Trovo un alloggio di fortuna. Vi risparmio il resoconto dei miei pensieri in quei giorni. Giorni amari. Pochi mesi dopo sono di nuovo in ospedale per l’ennesima e delicatissima operazione. Pochi minuti prima dell’operazione cedo alla tentazione di chiamarla. “Carmela sono in ospedale tra un po’ entro in sala operatoria”. “E allora, cosa vuoi da me?” Mi rispose affettata. “Niente – risposi – ti chiedo soltanto di farmi gli auguri”. Lei, per tutta risposta. “E perché dovrei, non siamo più niente”. E questo dieci giorni prima della sentenza effettiva della separazione. Separazione dove viene specificato che per quanto riguarda il figlio minore gli aspetti relativi alle scelte religiose spettano solo al papà. Mia figlia, più grande, ormai aveva seguito la via della madre e quando mi incontrava per strada neanche mi salutava. Col tempo anche il minore, in barba a tutte le disposizioni, ha intrapreso lo stesso itinerario.

Un tempo avevo una moglie.
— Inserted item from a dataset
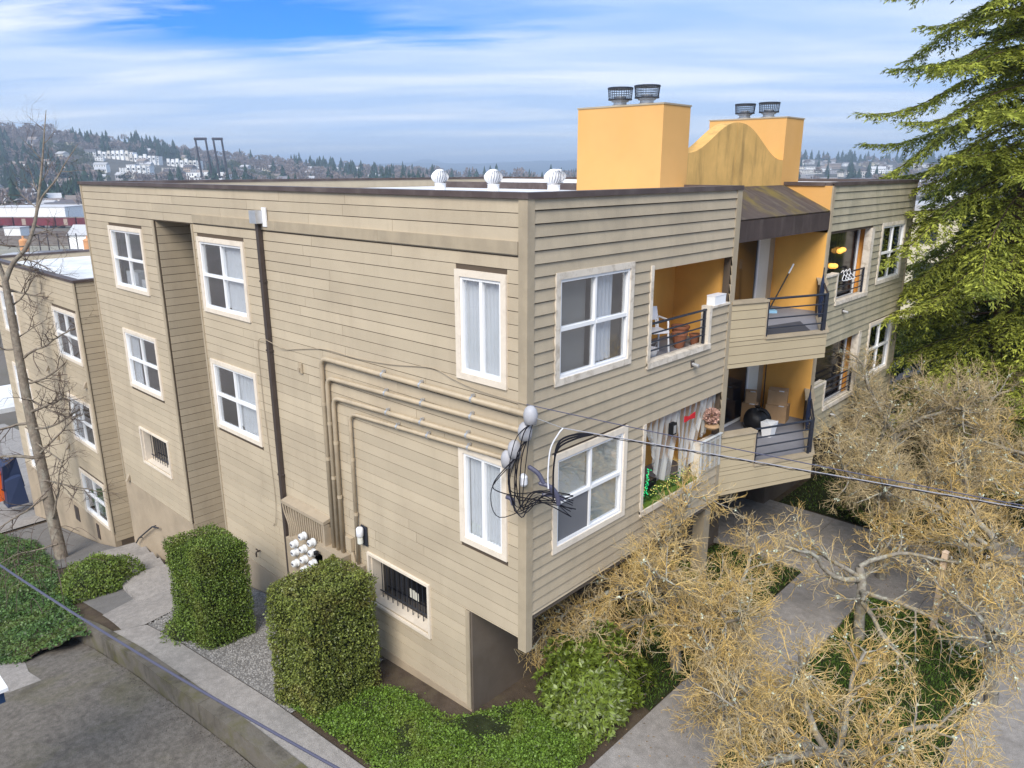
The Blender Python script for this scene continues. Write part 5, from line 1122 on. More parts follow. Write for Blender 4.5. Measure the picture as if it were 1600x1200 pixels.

Una moglie che amavo e che mi amava. Un tempo avevo una famiglia. Un tempo avevo una vita. Adesso sono un uomo solo e amareggiato. Voglio ancora bene a mia moglie ma non posso fare niente per lei. Il senso di impotenza mi devasta e mi arrovella il cervello. Si, quanto sono tristi adesso le giornate. Giornate passate da solo a ricordare come era dolce la mia Carmela prima che un “male oscuro” travestito da “amore fraterno e verità assoluta” la trasformasse in un essere che non riconosco più.